The Supreme Court also referred to its decision in Ajay Hasia v. Khalid Mujib Sehravardi 1981 - II - LLJ - 103 and held that "even though the State Bank of India and the nationalised banks may not be owned as such by the Central Government and its employees may not be the employees of the Central Government they certainly will fall within the purview of the expression 'under the Central Government', in view of the existence of deep and pervasive control of the Central Government over these banks". The Supreme Court also distinguished its decision in Heavy Engineering Mazdoor Union v. State of Bihar (supra) observing as follows (1988 - II - LLJ - 423 at 431-432) :
"The question which came up for consideration in that case was whether an industry carried on by a company incorporated under the Companies Act was an industry carried on 'under the authority of' the Central Government so that the Central Government may be the appropriate Government for making a reference under the Industrial Disputes Act, 1947. In the instant cases we are not concerned with the question as to whether the various banks referred to above are carried on 'under the authority of' the Central Government. The question, as seen above, which falls in these cases for consideration is whether in view of the existence of deep and pervasive control of the Central Government over these banks they are establishments under the Central Government for purposes of the Acts aforesaid dealing with Shops and Commercial Establishments."
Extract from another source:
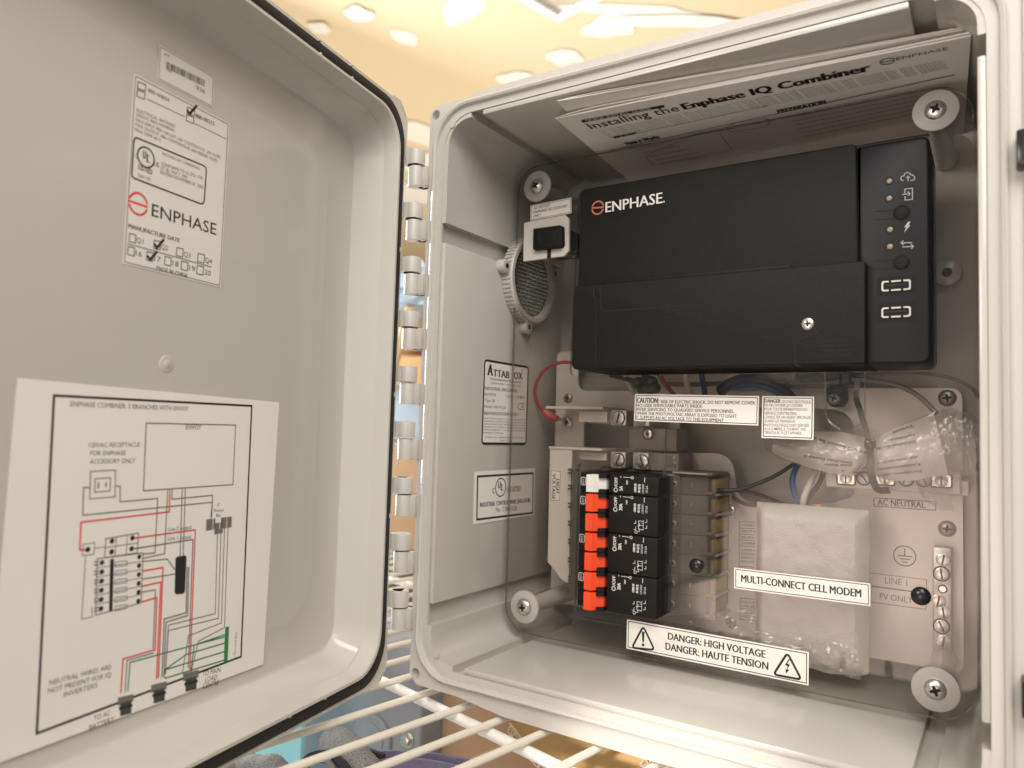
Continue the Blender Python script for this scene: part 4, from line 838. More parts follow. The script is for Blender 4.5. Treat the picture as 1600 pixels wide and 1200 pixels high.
# ================================================================== bracket, bus bars and lugs, left of the breakers
c13 = lambda x, y: (850+x/7.5, 600+y/7.5)
YK = 104.0
brk = empty('busbar_bracket', (-285, 125, -120), 'bent pale metal bracket with a HIGH VOLTAGE sticker left of the breakers', 'bracket')
q = [X(*z, YK) for z in ((860, 703), (893, 705), (889, 932), (877, 928), (866, 908), (863, 896), (856, 885))]
q = [X(*c9(*z), YK) for z in ((52, 384), (146, 390), (132, 960), (98, 940), (66, 895), (42, 868))]
mb = MB(); mb.prism(ccw(q), -YK-1.6, -YK, M['plate'], 0.25, 1); zt_ = q[0][1]
mb.box(q[0][0]-0.5, X(*c13(680, 780), YK)[0], zt_-0.2, zt_+1.6, -YP, -YK+0.8, M['plate'], 0.3)
mb.build('flange', brk)
mb = MB(); a, b = X(*c13(410, 792), 112), X(*c13(730, 900), 112); mb.prism(ccw(rpoly([(a[0], b[1]), (b[0], b[1]), (b[0], a[1]), (a[0], a[1])], [3.5, 0.3, 0.3, 0.3])), -114, -112, M['plate'], 0.2, 1); mb.build('tongue', brk)
st = Sticker((0, YK, 0), F_, c9(55, 475), c9(102, 478), c9(97, 612), c9(52, 607), border=0.35, inset=0.6)
def dtext(s, a, b, wpx):                       # top-to-bottom lettering
    p, q_, t = st.l(*a), st.l(*b), st.l(a[0]+wpx, a[1]); st.mb.text(s, p[0], p[1], hypot(q_[0]-p[0], q_[1]-p[1]), hypot(t[0]-p[0], t[1]-p[1]), M['ink'], st.top, atan2(q_[1]-p[1], q_[0]-p[0]), 0.02)
dtext('HIGH', c9(80, 513), c9(79, 573), 5.0); dtext('VOLTAGE', c9(64, 492), c9(61, 600), 5.0)
st.mb.build('high_voltage_label', brk)
bar2 = empty('upper_busbar', (-285, 125, -10), 'pale metal bus bar with a bent edge under the red wire terminal', 'bus bar')
a, b = X(*c13(20, 272), YK), X(*c13(690, 285), YK)
mb = MB(); mb.box(a[0], b[0], b[1]-0.8, b[1]+1.2, -YP, -YK, M['plate'], 0.3); mb.build('edge', bar2)
a, b = X(*c13(412, 318), 112), X(*c13(740, 450), 112); mb = MB(); mb.box(a[0], b[0], b[1], a[1], -114, -112, M['plate'], 0.3); mb.build('tongue', bar2)
a, b = X(*c13(135, 320), 138), X(*c13(462, 740), 138); mb = MB(); mb.box(a[0], b[0], b[1], a[1]+3, -140, -138, M['plate'], 0.3); mb.build('leg', bar2)
p = P(*c13(285, 452), 137.9); mb = MB(); mb.cyl(p, F_, 5.0, 0.8, M['steel'], 26); phillips(mb, p+V3((0, -0.8, 0)), F_, 4.4, M['steel'], M['groove'], 2.0, 0.5); mb.build('terminal_screw', bar2)
def lug(l, a, b, y, sc, label):
    p0, p1 = X(*c13(*a), y), X(*c13(*b), y); g = empty('terminal_lug', ((p0[0]+p1[0])/2, 140, p1[1]), label, 'terminal lug', 'grey terminal lugs above the breakers')
    mb = MB(); mb.box(p0[0], p1[0], p1[1], p0[1], -140, -y, M['alu'], 0.7); mb.box(p0[0]+3, p1[0]-3, p1[1]-0.02, p1[1]+3, -y-0.02, -y+0.5, M['grey_mid'], 0.2); mb.build('block', g)
    mb = MB(); q = P(*c13(*sc), y-0.6); mb.cyl(q+V3((0, 0.55, 0)), F_, 5.2, 0.1, M['groove'], 24); slotted(mb, q+V3((0, 0.4, 0)), F_, 4.6, M['steel'], M['groove'], 1.0, random.uniform(0.3, 1.2)); mb.build('lug_screw', g)
lug(0, (785, 302), (962, 492), 112, (872, 398), 'upper left grey metal lug with slotted screw beside the caution label')
lug(1, (780, 790), (952, 992), 112, (868, 890), 'lower left grey metal lug right above the black breakers')
lug(2, (1040, 797), (1222, 1002), 112, (1148, 910), 'lower grey metal lug second from the left above the breakers')
lug(3, (1048, 310), (1235, 498), 114, (1140, 380), 'grey metal lug mostly hidden behind the caution label')
ins = empty('lug_insulator', (-215, 140, -20), 'beige grey plastic insulator block behind the terminal lugs', 'insulator')
mb = MB(); a, b = X(*c13(1105, 515), 122), X(*c13(1550, 792), 122); mb.box(a[0], b[0], b[1], a[1], -YP, -122, M['grey_mid'], 0.8); mb.box(b[0]-9, b[0]-7.6, b[1], a[1], -122.2, -120.5, M['grey_mid'], 0.3)
mb.box(a[0]-9, a[0]+1.0, b[1], a[1], -YP, -126, M['grey_mid'], 0.6); mb.build('upper_block', ins)
mb = MB(); a, b = X(*c13(1215, 800), 116), X(*c13(1572, 1030), 116); mb.box(a[0]-3, b[0], b[1], a[1], -YP, -116, M['grey_mid'], 0.8)
for f in (0.18, 0.30, 0.55, 0.62): xq = a[0]+(b[0]-a[0])*f; mb.box(xq-0.4, xq+0.4, b[1]+0.2, a[1]-0.2, -117, -115.6, M['grey_mid'], 0.2)
a, b = X(*c13(1425, 838), 116), X(*c13(1552, 985), 116); mb.box(a[0], b[0], b[1], a[1], -117, -115.2, M['smoke'], 0.3); mb.build('lower_block', ins)
a, b = X(*c13(960, 540), 114), X(*c13(1240, 1000), 114)
mb = MB(); p = P(*c13(1222, 584), 122); mb.cyl(p, F_, 4.6, 0.6, M['grey_dark'], 24); slotted(mb, p+V3((0, -0.5, 0)), F_, 3.2, M['steel'], M['groove'], 0.8, 1.0); mb.cyl(p+V3((0, -1.2, 0)), F_, 1.3, 0.3, M['groove'], 14); mb.build('rivet', ins)

# smoky clear shield in front of the terminal housing
sh = MB(); x0s, x1s = X(1036, 850, 90)[0], X(1119, 850, 90)[0]
a = X(1045, 745, 90); b = X(1098, 966, 90); sh.prism(rr(a[0], x1s, b[1], a[1], 1.5, 3), -91.2, -90, M['smoke'], side=M['smoke']); sh.build('shield', base)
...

The learned counsel for the 1st respondent contends that C. V. Raman's case (supra) is a direct authority applicable to the facts of the present case. He submits that the 1st respondent herein i.e., the Computer Maintenance Corporation Limited, is a Government company wholly owned by the Central Government and that in view of the details of the control aversed in paragraphs 8 and 9 of the counter affidavit filed on its behalf there is a deep and pervasive control of the Central Government over it and that therefore it is an establishment under the Central Government within the meaning of that expression in Section 64(1)(b) of the Act. In C. V. Raman's case (supra) the Supreme Court dealt in detail with the meaning of the word 'under' and held that the existence of deep and pervasive control of the Central Government over the establishment in question would be a determining factor for holding that the said establishment was under the Central Government. The meaning of the word 'under' highlighted by the Supreme Court is "subject to the authority, rule, control of"; "in a position of inferiority or subordination to, subject to the rule, government, direction, guidance, instruction, or influence of". In view of the uncontroverted averments in paragraphs 8 and 9 of the counter-affidavit filed on behalf of the 1st respondent referred to above, I am satisfied that the 1st respondent is an establishment subordinate to and under the control of the Central Government and therefore it is an establishment under the Central Government and by virtue of sub-section (1) of Section 64 of the Act nothing in the Act shall apply to it.